McKinsey’s ‘creative’ index: method behind the absurdity
McKinsey’s Jason Heller
There’s a tendency at Cannes to see creativity in a fluffy bubble – but McKinsey sent an especially valuable message that the entire industry needs to hear, writes Dominic Mills
When I heard that McKinsey, the management consultancy famed for its evidence-led empiricism, would be launching its ‘creativity’ index at Cannes last month, I had to stifle a laugh.
“Oh no,” I thought, “not someone else trying to climb on board the Cannes/creative bandwagon.” I had visions of legions of McKinsey-ites cruising the Croisette in their official ‘chill’ uniform: pressed khaki chinos; McKinsey-branded, box-fresh polo shirts (white, naturally), brown deck shoes; mobile phones clipped to their belts.
Without even blushing, they’d drop words like ‘strategisation’ and ‘operationalisation’ into the conversation. They’d look as comfortable as Theresa May at Glastonbury.
Indeed, the premise was big on absurdity and a short on promise. In a talk entitled ‘The Economics of Creativity’, McKinsey was preparing to unveil its Awards Creative Score (ASC) index, an attempt to define and measure creativity via a study of 16 years’ worth of Cannes Lions winners.
Normally I am intensely sceptical about this sort of thing. However much people want to believe it is possible to bottle something as magical and ephemeral as creativity – and McKinsey clearly has a vested interest in proving it can – I don’t. If it was, Hollywood would get it right every time.
The idea also plays to one of my pet peeves about Cannes, which is the way it has been hijacked and taken over by people on the fringes of the ad world or who do not have its interests truly at heart – consultants, tech companies and so on – as well as pointless celebs.
In fact, once you get over the apparent absurdity of the title – in truth, more a misnomer – there was a lot to be said for the talk. Indeed, you could say it’s exactly the kind of thing that Cannes should be doing more of, and less of the Halle Berry crap about female spending power, as described here.
You can watch the whole thing here, or read a rigorous McKinsey think piece here.
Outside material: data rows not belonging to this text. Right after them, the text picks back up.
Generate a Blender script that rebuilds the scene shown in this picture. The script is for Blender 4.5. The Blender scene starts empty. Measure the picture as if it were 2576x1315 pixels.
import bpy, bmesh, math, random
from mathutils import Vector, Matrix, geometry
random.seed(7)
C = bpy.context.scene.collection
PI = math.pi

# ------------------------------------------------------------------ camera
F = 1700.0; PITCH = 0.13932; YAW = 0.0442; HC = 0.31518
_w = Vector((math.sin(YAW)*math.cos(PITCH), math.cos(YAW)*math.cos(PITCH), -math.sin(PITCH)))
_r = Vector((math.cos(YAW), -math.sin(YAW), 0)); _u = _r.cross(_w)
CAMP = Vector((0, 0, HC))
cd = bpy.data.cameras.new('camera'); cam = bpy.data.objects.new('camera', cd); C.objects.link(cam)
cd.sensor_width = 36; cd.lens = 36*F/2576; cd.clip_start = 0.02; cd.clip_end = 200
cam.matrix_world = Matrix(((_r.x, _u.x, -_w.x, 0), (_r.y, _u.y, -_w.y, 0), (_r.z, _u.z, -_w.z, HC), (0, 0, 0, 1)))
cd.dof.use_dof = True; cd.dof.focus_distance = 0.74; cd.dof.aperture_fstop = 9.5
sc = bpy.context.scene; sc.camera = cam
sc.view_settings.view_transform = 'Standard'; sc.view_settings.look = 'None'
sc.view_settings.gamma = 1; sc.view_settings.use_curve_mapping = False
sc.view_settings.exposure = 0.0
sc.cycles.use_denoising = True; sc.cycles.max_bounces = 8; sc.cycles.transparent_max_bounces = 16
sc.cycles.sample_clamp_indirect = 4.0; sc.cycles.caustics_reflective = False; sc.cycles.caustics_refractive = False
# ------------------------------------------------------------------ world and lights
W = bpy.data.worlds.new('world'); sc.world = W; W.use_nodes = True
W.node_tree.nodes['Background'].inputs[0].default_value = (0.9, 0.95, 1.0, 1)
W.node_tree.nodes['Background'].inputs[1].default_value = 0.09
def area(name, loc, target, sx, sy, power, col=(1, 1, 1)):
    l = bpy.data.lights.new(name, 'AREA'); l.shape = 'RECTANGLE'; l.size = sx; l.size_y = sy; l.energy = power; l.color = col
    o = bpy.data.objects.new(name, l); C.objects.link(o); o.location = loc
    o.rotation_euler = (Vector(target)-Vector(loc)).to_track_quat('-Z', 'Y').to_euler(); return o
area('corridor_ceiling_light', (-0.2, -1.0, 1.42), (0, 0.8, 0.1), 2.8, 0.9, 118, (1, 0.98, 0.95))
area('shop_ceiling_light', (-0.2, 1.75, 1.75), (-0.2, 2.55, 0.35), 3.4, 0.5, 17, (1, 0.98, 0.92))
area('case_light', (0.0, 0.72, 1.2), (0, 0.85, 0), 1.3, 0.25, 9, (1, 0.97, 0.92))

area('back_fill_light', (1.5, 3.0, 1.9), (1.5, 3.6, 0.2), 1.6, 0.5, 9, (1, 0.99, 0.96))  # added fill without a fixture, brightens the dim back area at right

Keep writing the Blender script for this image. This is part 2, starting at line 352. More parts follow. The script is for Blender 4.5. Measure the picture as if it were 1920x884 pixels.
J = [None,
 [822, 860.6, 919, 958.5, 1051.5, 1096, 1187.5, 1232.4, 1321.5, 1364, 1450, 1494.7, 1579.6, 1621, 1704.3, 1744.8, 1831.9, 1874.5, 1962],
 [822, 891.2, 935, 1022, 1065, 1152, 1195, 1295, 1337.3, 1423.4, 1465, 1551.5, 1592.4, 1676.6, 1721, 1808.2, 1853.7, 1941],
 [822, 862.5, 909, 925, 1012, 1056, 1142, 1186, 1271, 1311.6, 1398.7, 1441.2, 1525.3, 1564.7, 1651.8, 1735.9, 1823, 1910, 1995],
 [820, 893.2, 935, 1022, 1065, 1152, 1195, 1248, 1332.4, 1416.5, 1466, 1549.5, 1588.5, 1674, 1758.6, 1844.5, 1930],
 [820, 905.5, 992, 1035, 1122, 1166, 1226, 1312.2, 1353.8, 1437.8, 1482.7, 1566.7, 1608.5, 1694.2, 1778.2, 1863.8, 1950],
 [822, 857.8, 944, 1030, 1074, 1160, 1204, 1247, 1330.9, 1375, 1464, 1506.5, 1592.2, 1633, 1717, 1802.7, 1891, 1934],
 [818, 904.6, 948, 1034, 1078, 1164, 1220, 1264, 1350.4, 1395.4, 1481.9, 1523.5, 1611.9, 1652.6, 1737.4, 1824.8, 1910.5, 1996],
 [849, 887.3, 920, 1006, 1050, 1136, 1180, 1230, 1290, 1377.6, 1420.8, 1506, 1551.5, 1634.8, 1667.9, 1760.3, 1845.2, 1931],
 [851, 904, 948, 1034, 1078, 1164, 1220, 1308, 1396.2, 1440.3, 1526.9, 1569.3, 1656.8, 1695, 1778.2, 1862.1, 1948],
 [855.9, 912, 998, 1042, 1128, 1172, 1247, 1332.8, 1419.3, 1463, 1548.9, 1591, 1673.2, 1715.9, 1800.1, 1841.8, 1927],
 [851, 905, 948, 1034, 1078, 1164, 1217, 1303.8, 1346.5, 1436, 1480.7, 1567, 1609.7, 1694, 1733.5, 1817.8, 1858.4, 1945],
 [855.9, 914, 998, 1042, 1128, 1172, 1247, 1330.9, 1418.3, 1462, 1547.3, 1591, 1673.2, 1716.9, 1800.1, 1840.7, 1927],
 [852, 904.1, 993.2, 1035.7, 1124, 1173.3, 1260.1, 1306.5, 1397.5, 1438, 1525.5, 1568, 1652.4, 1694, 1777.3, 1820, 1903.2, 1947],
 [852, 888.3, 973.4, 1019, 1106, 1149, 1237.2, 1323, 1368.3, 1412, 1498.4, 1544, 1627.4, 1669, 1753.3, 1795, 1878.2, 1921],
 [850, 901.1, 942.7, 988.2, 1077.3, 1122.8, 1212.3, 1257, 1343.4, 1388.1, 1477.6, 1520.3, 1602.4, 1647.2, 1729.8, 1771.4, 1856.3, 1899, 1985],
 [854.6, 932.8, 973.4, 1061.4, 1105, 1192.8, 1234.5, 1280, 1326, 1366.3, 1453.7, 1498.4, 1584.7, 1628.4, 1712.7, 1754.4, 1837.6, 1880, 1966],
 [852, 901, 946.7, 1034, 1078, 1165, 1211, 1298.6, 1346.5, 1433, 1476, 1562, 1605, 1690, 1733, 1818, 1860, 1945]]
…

The underlying notion of the talk as presented by McKinsey’s Jason Heller – who pleasingly looks more like a wannabe metal band bass guitarist than a chino-ed consultant clone – is that advertisers/brands that have done well at Cannes (thus pleasing the CMO) score highly on financial measures such as organic revenue growth, total shareholder return and net economic value (thus pleasing the CEO, the CFO and investors).
His real point, however, is not that Cannes creativity per se drives financial performance, but that marketing/advertising creativity is fostered and enhanced by a wider set of organisational behaviours that combine to bring better performance.
The ASC ‘index’ is McKinsey’s attempt to quantify these behaviours. Thus, to give a few highlights:
– 30 per cent of high-scorers on the ASC talk about creativity at board level;
– 70 per cent see marketing as an investment, not a cost, and 25 per cent prioritise or protect it;
– Advertisers with high ASC scores have a greater propensity for risk, and 74 per cent believe speed in turning data/insight into actions fast makes a difference;
– And those with high ASCs have KPIs around speed, action and so on.
There’s much more, including the point that true business creativity includes not just marketing, but also innovation in areas such as business models, customer care, data and analytics.
And this is why I think the McKinsey talk was especially valuable. There’s a tendency at Cannes to see creativity in a fluffy bubble – just outsource it to marketing and the agencies, while the rest of the organisation gets on the with the real business.
In fact, as Heller stressed, the reality is that creativity only flourishes when the wider concept of it is embraced across the whole client organisation.
This is a message that the entire industry needs to hear, and Cannes seems the right place to start to get it across.
If I have a complaint, it is that – proprietary information, client confidentiality etc – we don’t know who these high-performance ASC advertisers are.
The talk, in that sense, was all tease and no reveal. But then I suppose that is part of the sales pitch.
More Cannes absurdities…
Cannes is currently going through some much-needed soul searching after a critical mauling…too expensive, too ‘salesy’, too big, too greedy, irrelevant content…from the punters.
Gleaning some gossip from those who were there, let me throw a couple more absurdities into the mix.
One attendee told me their most productive meeting was with someone who a) they had had lunch with two weeks before and b) works just round the corner from them in London. So why did they go?
One media organisation reportedly blew half its Cannes budget on hiring the ‘entertainment’ (and I’m not talking about a yacht here) for its Cannes party.
I understand that for suppliers Cannes has become an arms race, but future protestations of poverty and budget pain from this particular outfit won’t carry much weight.